Reaping the fruits of oil and gas labour (Page 1 of 5) 15 Apr 2013

Veteran oilman Dave Murray lets out a hearty chuckle at the mere mention of Paul Carter's outrageously funny story of life in the industry entitled: Don't Tell Mum I Work on the Rigs, She Thinks I'm a Piano Player in a Whorehouse.

Scotsman Murray hasn't read the fabled autobiography himself, but he has witnessed the true life tragic consequences encapsulated in Carter's chronicle afflicting many of his colleagues riding the highs and lows of a fly-in, fly-out lifestyle leaping from hardship to hedonism.

In his book Carter typically recounts coming off the rig and flying to Singapore, looking up at the departure board and choosing which destination he was jetting off to next – returning to the rig penniless several weeks later from indulgences in the pleasure palaces of Bangkok cum Las Vegas.

Murray knew a few fellers who never even got that far: “They used to like to gamble on the rig,” he recalls. “As a result some of them lost all their money and were flat broke before they even came ashore.”

Murray, now 61 and semi-retired in Perth, Australia, was a rare exception to the rule.
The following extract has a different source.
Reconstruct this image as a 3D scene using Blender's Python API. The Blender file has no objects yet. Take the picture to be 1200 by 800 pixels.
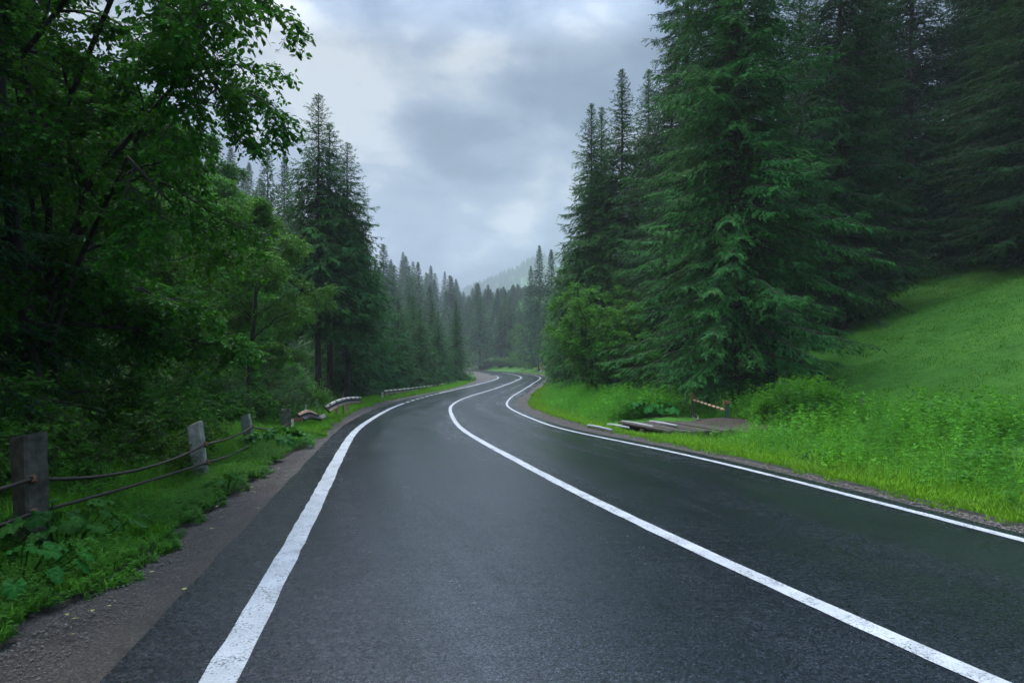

Over four decades working in the oil industry, he invested his money wisely to create a property portfolio and a slew of small businesses that included a hotel, hairdresser and news agency run by managers while he operated his own oil and gas consultancy.

Younger professionals working offshore Australia would be wise to heed the lesson of Murray's career and the prudent investment decisions he made from lucrative earnings dating back to the start of his career.

It was the 1970s, the North Sea was booming and as fast as workers were banking fabulous pay cheques offshore, onshore dens of iniquity, notably The Schooner pub in Aberdeen harbour, was opening at 7 am and doing a roaring trade from rowdy roustabouts.

Murray, at that stage newly married, working on a drillship and dreaming of a bright future, had other ideas.